The election of Arlene Foster in 2016, and the move from multi-party government to a coalition between the Democratic Unionist Party (DUP) and Sinn Fein after May's election, signaled a shift.
Relations between McGuinness and Foster deteriorated, particularly in the wake of last year's Brexit vote. Like the majority in Northern Ireland, McGuinness was firmly opposed to leaving the European Union.
Read: Sinn Fein leader urges Northern Ireland referendum on UK exit
"He was shocked at the lack of thinking about how we could leave the single market and the Customs Union without a hard border and the risks that posed to the process," recalled Alastair Campbell, Tony Blair's former director of communications at the time of the Good Friday Agreement. "[McGuinness] worried about leaving Europe and he worried about the way British politics was going. He said he was worried Britain was turning into a one-party state."
Northern Ireland's future
Northern Ireland remains politically unstable. Few expect the devolved power-sharing government to be reinstated anytime soon. Meanwhile, the generation of the conflict - of which McGuinness was a figurehead, on both sides of the divide - is being replaced.
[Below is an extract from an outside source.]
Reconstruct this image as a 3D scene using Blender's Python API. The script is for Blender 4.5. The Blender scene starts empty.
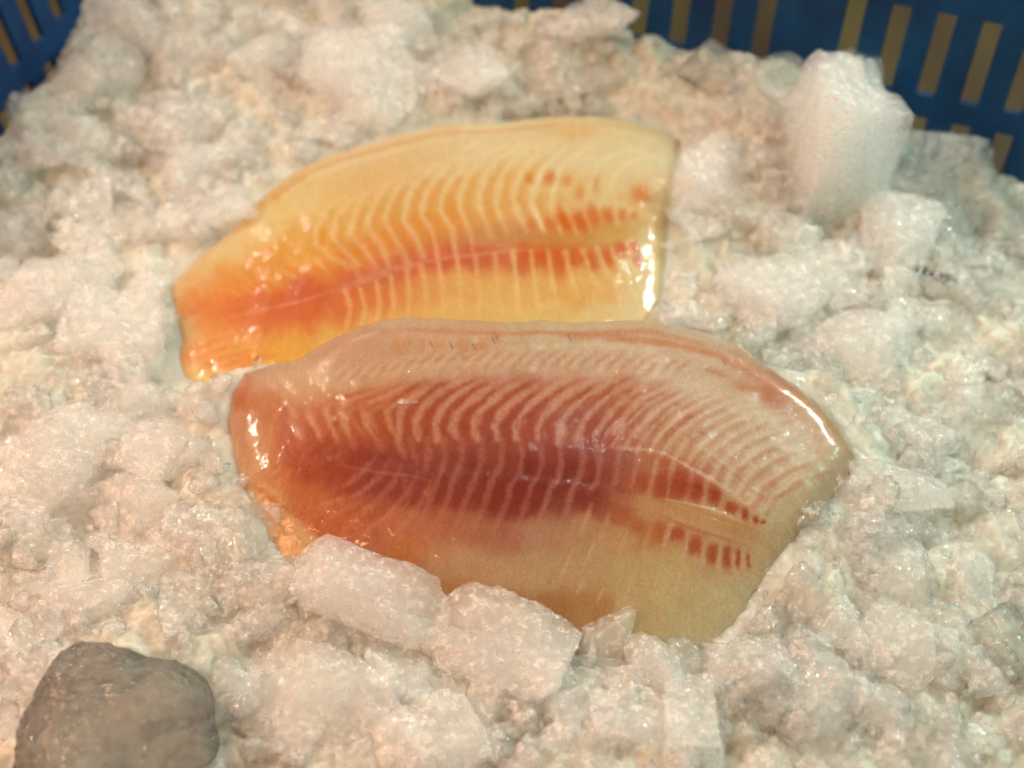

Earlier this year, Michelle O'Neill took over as leader of Sinn Fein in Northern Ireland. The 40-year-old over saw the party's best ever election result, finishing just a single seat behind the DUP. For the first time since 1921, unionist parties no longer command a majority leadership in Northern Irish politics.
But McGuinness knew that demographics alone could not deliver his most cherished political dream: a united Ireland. Having spent decades fighting the British state, in later life McGuinness sought to build bridges. A handshake between McGuinness and the Queen in Belfast in 2012 was a defining image of the Northern Irish peace process.
Last November, the Queen unveiled a new royal portrait for her 90th birthday at a ceremony in central London. Martin McGuinness - who was a senior IRA commander when the Queen's cousin Lord Mountbatten was blown up on a 1979 fishing trip - was stood at the back of the room, softy clapping the latest depiction of the British monarch.